Franzi: Lars und ich haben in unsere Beziehung investiert. Zeit zu zweit ist der wichtigste Faktor für das Gelingen unserer Ehe. Wir haben eine wunderbare Babysitterin gefunden, dank der wir hin und wieder ein oder zwei freie Stunden genießen können. Aber auch unser Paar-Adventskalender oder einfach mal "Netflixen" waren früher nicht einfach so drin.
Dass Mama und Papa viel entspannter und fröhlicher sind als früher, können die Kleinen nicht wissen. Aber ich glaube, dass es trotzdem einen viel größeren Einfluss auf ihre Kindheit hat, als zwischendurch mal hier eine Kinder-Zeitschrift beim Einkaufen oder da ein Eis beim Spazierengehen.
Mit dem Grundeinkommen sind wir zum ersten Mal seit zehn Jahren – und damit natürlich auch das erste Mal als Familie – in den Urlaub gefahren. "Nur" an die Ostsee und "nur" eine Woche, aber für uns ein wahnsinniger Luxus. Und ein Anlass, unsere Prioritäten neu zu sortieren. Nach dem Grundeinkommen werden wir an anderen Ecken und Enden sparen, um öfter mal wegzufahren. Wir wollen unseren Kindern mehr von der Welt zeigen, damit sie verstehen, warum wir die Erde so lieben und sie erhalten wollen.
Das klingt, als würdet ihr sehr bewusst entscheiden, was und wie ihr konsumiert.
Franzi: Nachhaltiger Konsum ist ohnehin ein Thema für sich. Wir haben auch als Sozialhilfeempfänger*innen an manchen Dingen nie gespart. "Wir sind zu arm, um billig zu kaufen" ist ein sehr wahrer Spruch und, was zum Beispiel Essen angeht, immer unsere Maxime. Wir lieben es zu kochen. Erst recht, seit Lars sich vegan ernährt. Mit Grundeinkommen ist es natürlich einfacher als vorher, weil man nicht überlegen muss, ob die Kinder wirklich so dringend neue Schuhe brauchen und man dafür den ganzen Monat Pellkartoffeln essen möchte.
Gibt es denn Sachen, die du dir ganz persönlich mit dem Grundeinkommen gegönnt hast?
Franzi: Ja, natürlich. Jede Hausfrau und jeder Hausmann mit Kleinkindern wird mir beipflichten: Man arbeitet sich den ganzen Tag den Arsch ab und abends sieht’s dann meist trotzdem noch schlimmer aus als morgens. Mich hat das wahnsinnig gemacht. Ich brauchte eine Ablenkung davon. Deshalb habe ich angefangen zu häkeln – und schöne Wolle ist wahnsinnig teuer. Jetzt kann ich mir solche Kleinigkeiten leisten, die mich entlasten, mich glücklich machen – oder beides.
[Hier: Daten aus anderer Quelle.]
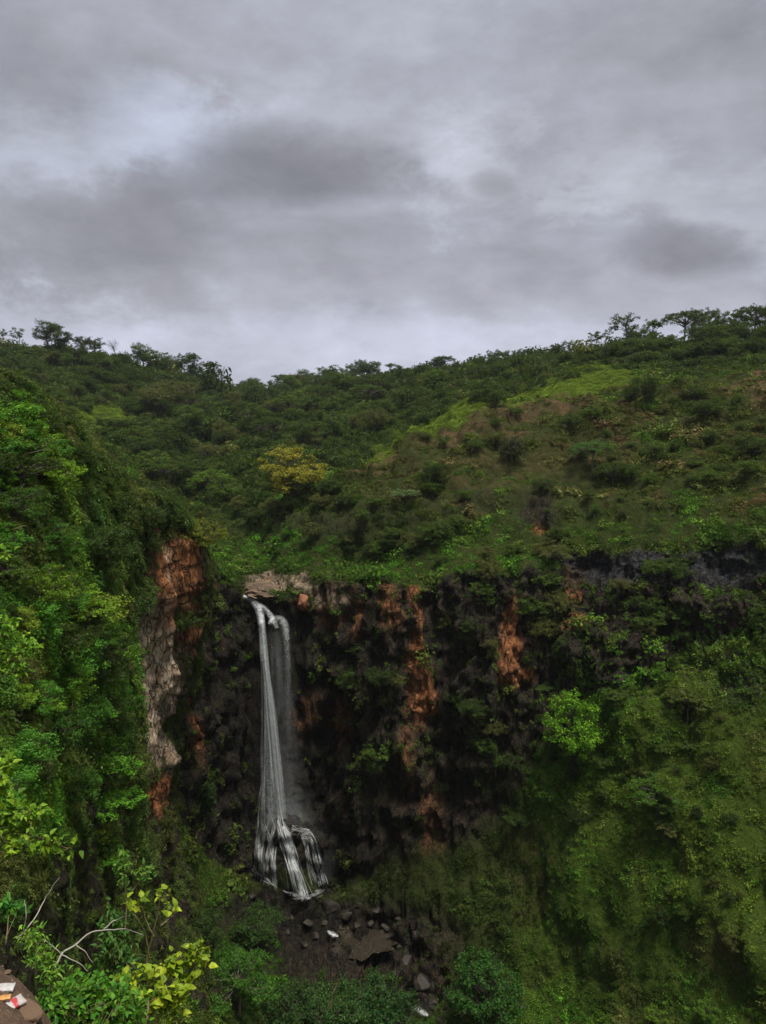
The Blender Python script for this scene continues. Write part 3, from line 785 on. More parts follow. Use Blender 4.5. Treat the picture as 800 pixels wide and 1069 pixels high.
T = mixc(T, OLV, (rng.random(n_) < .18) * .7); T *= rng.lognormal(0, .25, (n_, 1))
s = np.exp(rng.normal(.5, .4, n_)) * np.clip(c[idx, 1] / 190, .62, 1.25) * np.where(d['v'][idx] < 8.2, .75, 1)
scatter('forest', PC_WOOD, P - [0, 0, .3], rot_to(np.tile([0, 0, 1.], (n_, 1)), rng, .5), np.stack([s, s, s * rng.uniform(.9, 1.7, n_)], -1), T, rng.integers(0, 6, n_))

# ---- sheet 2 undergrowth (nearer, finer leaves)
rng = np.random.default_rng(22)
q, c, nrm, ar, d = face_table(P2, F2, dict(CH2, v=V2, u=U2))
nrm = np.where(np.sum(nrm * unit(-c), -1, keepdims=True) < 0, -nrm, nrm)
px, py, Yc = d['px'], d['py'], c[:, 1]
vis = (px > -170) & (d['v'] > .3) & (py < 1180) & (d['u'] < 10.6)
nz1 = fbm(c, 5, 3, 61.); nz2 = fbm(c, 1.8, 3, 67.); nzv = fbm(c, (1.6, 1.6, 6), 3, 71.)
rock = d['rock']
rr = Yc / 45.0
dens = np.where(rock > .4, .8 + 2.6 * sstep(.0, .55, nzv + .3 * nz2), 2.6) / np.clip(rr, .25, 1.3) ** 1.7
dens *= 1 - .985 * sstep(.15, .5, np.maximum(d['red'], d['cream']))
dens *= 1 - .4 * region(px, py, [(85, 950, 60, 60), (105, 845, 28, 34)])
dens *= vis * 4.5
pr = dens * ar; tot = pr.sum(); print('sheet2 want', tot)
n_ = int(min(60000, tot))
idx = rng.choice(len(c), n_, p=pr / tot)
uv = rng.random((n_, 2)); Q4 = q[idx]
P = (Q4[:, 0] * (1 - uv[:, :1]) + Q4[:, 1] * uv[:, :1]) * (1 - uv[:, 1:]) + (Q4[:, 3] * (1 - uv[:, :1]) + Q4[:, 2] * uv[:, :1]) * uv[:, 1:]
NN = nrm[idx]; PX, PY, YY, ROCK = px[idx], py[idx], Yc[idx], rock[idx]
a1, a2 = nz1[idx] + .2 * rng.normal(size=n_), nz2[idx]
T = mixc(np.broadcast_to(MG * 1.0, (n_, 3)), DK * .9, sstep(-.3, .25, a1))
T = mixc(T, BLG, sstep(0, .5, a2) * .5)
viv = region(PX, PY, [(40, 555, 60, 50, 30, .8), (50, 640, 60, 60, 0, .8), (100, 660, 50, 24, 0, .9), (70, 720, 70, 60, 0, .7), (15, 830, 60, 60, 0, 1), (20, 690, 30, 50, 0, .8), (125, 690, 26, 26, 0, .5)])
T = mixc(T, VIV * .9, viv * sstep(-.2, .4, a2 + .1))
T = mixc(T, LIM * .7, viv * sstep(.25, .5, fbm(P, 3.3, 2, 77.)) * .6)
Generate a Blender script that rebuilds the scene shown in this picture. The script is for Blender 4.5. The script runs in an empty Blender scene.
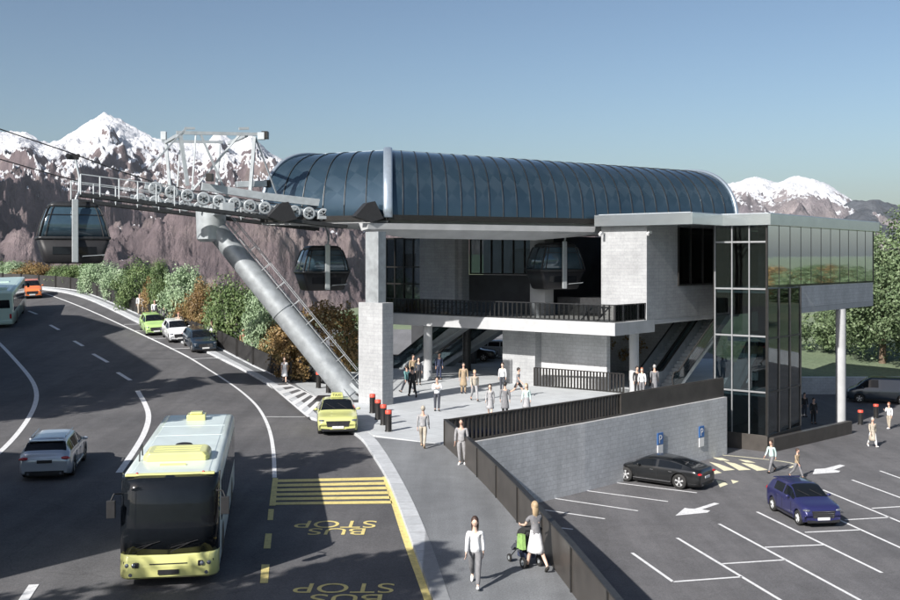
import bpy, bmesh, math, random
from mathutils import Vector, Matrix, noise
from mathutils.geometry import delaunay_2d_cdt
random.seed(7)
R = math.radians
scene = bpy.context.scene
COL = scene.collection
F, HC, PARK = 1050.0, 7.9, -3.3

# ------------------------------------------------------------------ ground shape
def g(x, y):
    """height of the sloping road / pavement (it climbs in the distance on the left)"""
    t = min(max((-6.0 - x) / 11.0, 0.0), 1.0)
    w = t * t * (3 - 2 * t)
    e = (y - 54.0) / 5.0
    sp = e if e > 30 else math.log(1 + math.exp(e))
    return 0.105 * 5.0 * sp * w

def at(px, py, z=0.0, ground=True):
    """the place on the ground (or on the level z) seen at a measured direction of the survey picture"""
    y = 60.0
    if not ground:
        y = (HC - z) * F / (py - 260.0)
        return ((px - 450) / F * y, y)
    lo, hi = 8.0, 140.0
    f = lambda yy: (HC - g((px - 450) / F * yy, yy) - z) - (py - 260.0) / F * yy
    for _ in range(50):
        m = (lo + hi) / 2
        if f(m) > 0: lo = m
        else: hi = m
    y = (lo + hi) / 2
    return ((px - 450) / F * y, y)

def road(px, py): return at(px, py, -0.12)
def park(px, py): return at(px, py, PARK, False)

# ------------------------------------------------------------------ tagging
def tag(o, label=None, cat=None, group=None, kind=None):
    if label: o['label'] = label
    if cat: o['category'] = cat
    if group: o['group'] = group
    if kind: o['kind'] = kind
    return o

def empty(name, loc, rz=0.0, label=None, cat=None, group=None):
    o = bpy.data.objects.new(name, None); COL.objects.link(o)
    o.location = loc; o.rotation_euler = (0, 0, rz); o.empty_display_size = 0.2
    return tag(o, label, cat, group)

def children(o): return [c for c in o.children]
def copy_tree(o, parent=None):
    c = o.copy(); COL.objects.link(c); c.parent = parent
    for ch in children(o): copy_tree(ch, c)
    return c

# ------------------------------------------------------------------ mesh builder
class MB:
    def __init__(s): s.v = []; s.f = []; s.m = []; s.sm = []
    def add(s, vs, fs, mi=0, smooth=False):
        b = len(s.v); s.v += [tuple(p) for p in vs]
        for f in fs:
            s.f.append([b + i for i in f]); s.m.append(mi); s.sm.append(smooth)
        return s
    def box(s, x0, x1, y0, y1, z0, z1, mi=0, rot=None, piv=None):
        vs = [Vector(p) for p in ((x0,y0,z0),(x1,y0,z0),(x1,y1,z0),(x0,y1,z0),(x0,y0,z1),(x1,y0,z1),(x1,y1,z1),(x0,y1,z1))]
        if rot is not None:
            pv = Vector(piv) if piv else Vector(((x0+x1)/2,(y0+y1)/2,(z0+z1)/2))
            vs = [rot @ (p - pv) + pv for p in vs]
        return s.add(vs, [(0,3,2,1),(4,5,6,7),(0,1,5,4),(1,2,6,5),(2,3,7,6),(3,0,4,7)], mi)
    def bar(s, a, b, w, h=None, mi=0, up=(0,0,1)):
        """rectangular bar from a to b"""
        h = h or w; a = Vector(a); b = Vector(b); d = (b - a).normalized(); u = Vector(up)
        if abs(d.dot(u)) > 0.99: u = Vector((1,0,0))
        r = d.cross(u).normalized(); u = r.cross(d).normalized()
        vs = []
        for p in (a, b):
            for q, t in ((-1,-1),(1,-1),(1,1),(-1,1)): vs.append(p + r*q*w/2 + u*t*h/2)
        return s.add(vs, [(0,1,2,3),(7,6,5,4),(0,4,5,1),(1,5,6,2),(2,6,7,3),(3,7,4,0)], mi)
    def tube(s, a, b, r0, r1=None, n=12, mi=0, cap=True, smooth=True):
        r1 = r0 if r1 is None else r1
        a = Vector(a); b = Vector(b); d = (b - a).normalized()
        u = Vector((0,0,1)) if abs(d.z) < 0.95 else Vector((1,0,0))
        r = d.cross(u).normalized(); u = r.cross(d)
        vs = []
        for p, rr in ((a, r0), (b, r1)):
            for i in range(n):
                t = 2*math.pi*i/n; vs.append(p + (r*math.cos(t) + u*math.sin(t))*rr)
        s.add(vs, [(i, (i+1)%n, n+(i+1)%n, n+i) for i in range(n)], mi, smooth)
        if cap:
            s.add(vs[:n], [list(range(n))[::-1]], mi); s.add(vs[n:], [list(range(n))], mi)
        return s
    def path(s, pts, r, n=8, mi=0):
        for a, b in zip(pts[:-1], pts[1:]): s.tube(a, b, r, n=n, mi=mi)
        return s
    def lathe(s, prof, c=(0,0,0), n=20, mi=0):
        vs = []
        for (r, z) in prof:
            for i in range(n):
                t = 2*math.pi*i/n; vs.append((c[0]+r*math.cos(t), c[1]+r*math.sin(t), c[2]+z))
        fs = [(k*n+i, k*n+(i+1)%n, (k+1)*n+(i+1)%n, (k+1)*n+i) for k in range(len(prof)-1) for i in range(n)]
        s.add(vs, fs, mi, True)
        return s.add(vs[-n:], [list(range(n))], mi)
    def prism(s, poly, z0, z1, mi=0):
        n = len(poly)
        A = sum(poly[i][0]*poly[(i+1)%n][1]-poly[(i+1)%n][0]*poly[i][1] for i in range(n))
        if A < 0: poly = poly[::-1]
        vs = [(x,y,z0) for x,y in poly] + [(x,y,z1) for x,y in poly]
        fs = [list(range(n))[::-1], [n+i for i in range(n)]] + [(i,(i+1)%n,n+(i+1)%n,n+i) for i in range(n)]
        return s.add(vs, fs, mi)
    def ell(s, c, r, n=12, m=8, mi=0, rot=None, fn=None):
        vs = []; c = Vector(c)
        for j in range(m+1):
            p = math.pi*j/m
            for i in range(n):
                t = 2*math.pi*i/n
                q = Vector((math.sin(p)*math.cos(t), math.sin(p)*math.sin(t), math.cos(p)))
                if fn: q = fn(q)
                q = Vector((q.x*r[0], q.y*r[1], q.z*r[2]))
                if rot is not None: q = rot @ q
                vs.append(c + q)
        fs = [(j*n+i, (j+1)*n+i, (j+1)*n+(i+1)%n, j*n+(i+1)%n) for j in range(m) for i in range(n)]
        return s.add(vs, fs, mi, True)
    def loft(s, rings, mi=0, closed=True, smooth=True, caps=True):
        n = len(rings[0]); vs = [p for r in rings for p in r]
        k = n if closed else n-1
        s.add(vs, [(j*n+i, j*n+(i+1)%n, (j+1)*n+(i+1)%n, (j+1)*n+i) for j in range(len(rings)-1) for i in range(k)], mi, smooth)
        if caps and closed:
            s.add(rings[0], [list(range(n))[::-1]], mi); s.add(rings[-1], [list(range(n))], mi)
        return s
    def build(s, name, mats, parent=None, bevel=0, loc=None, rot=None, fixn=False):
        me = bpy.data.meshes.new(name); me.from_pydata(s.v, [], s.f)
        if not isinstance(mats, (list, tuple)): mats = [mats]
        for m in mats: me.materials.append(m)
        me.polygons.foreach_set('material_index', s.m)
        me.polygons.foreach_set('use_smooth', s.sm)
        me.update()
        if fixn:
            bm = bmesh.new(); bm.from_mesh(me); bmesh.ops.remove_doubles(bm, verts=bm.verts, dist=1e-5)
            bmesh.ops.recalc_face_normals(bm, faces=bm.faces); bm.to_mesh(me); bm.free()
        o = bpy.data.objects.new(name, me); COL.objects.link(o)
        if parent: o.parent = parent
        if loc: o.location = loc
        if rot: o.rotation_euler = rot
        if bevel:
            b = o.modifiers.new('bevel', 'BEVEL'); b.width = bevel; b.segments = 2; b.limit_method = 'ANGLE'; b.angle_limit = R(40)
            b.harden_normals = False
        return o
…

Hast du in den zwei Grundeinkommensjahren eigentlich häufiger "Ja" oder mehr "Nein" gesagt?
Franzi: Sowohl als auch. "Ja" natürlich zu Unternehmungen mit anderen, die vorher nicht drin gewesen wären. "Ja" auch zu vielem, das einfach glücklich macht, aber einem auch aus der eigenen Komfortzone hilft. Mit dem Unterschied, dass man es wirklich möchte und nicht das Gefühl hat zu müssen.
"Nein" zu einigem, was man sonst aus falschem Pflichtgefühl getan hätte, um jemanden nicht vor den Kopf zu stoßen. Es ist interessant, wie man automatisch, und ohne es zu wollen, seine zwischenmenschlichen Beziehungen völlig neu ordnet – um nicht zu sagen aussortiert. Es scheint, als hätte man durch dieses generelle Gefühl der Unabhängigkeit plötzlich die Kraft, auslaugende oder einseitige Beziehungen zu beenden – oder überhaupt als solche zu erkennen.
Danke für diesen intensiven Einblick, Franzi!
Franzi: Ich bin unendlich dankbar! Ich könnte Romane darüber schreiben, wie die Sicherheit durch das Grundeinkommen mein Leben, mein Mindset und meine Chancen verändert hat und würde doch nie alles erfassen können.
Ich würde es zusammenfassen mit: Ich kann. Ich bin viel organisierter, ordentlicher und tatkräftiger, weil ich nicht mehr den ganzen Tag den Kopf in den Sand stecke oder nicht weiß, wo ich anfangen soll. Ich mache, ich schaffe und ich erledige, weil ich kann. Es ist schwer in Worte zu fassen.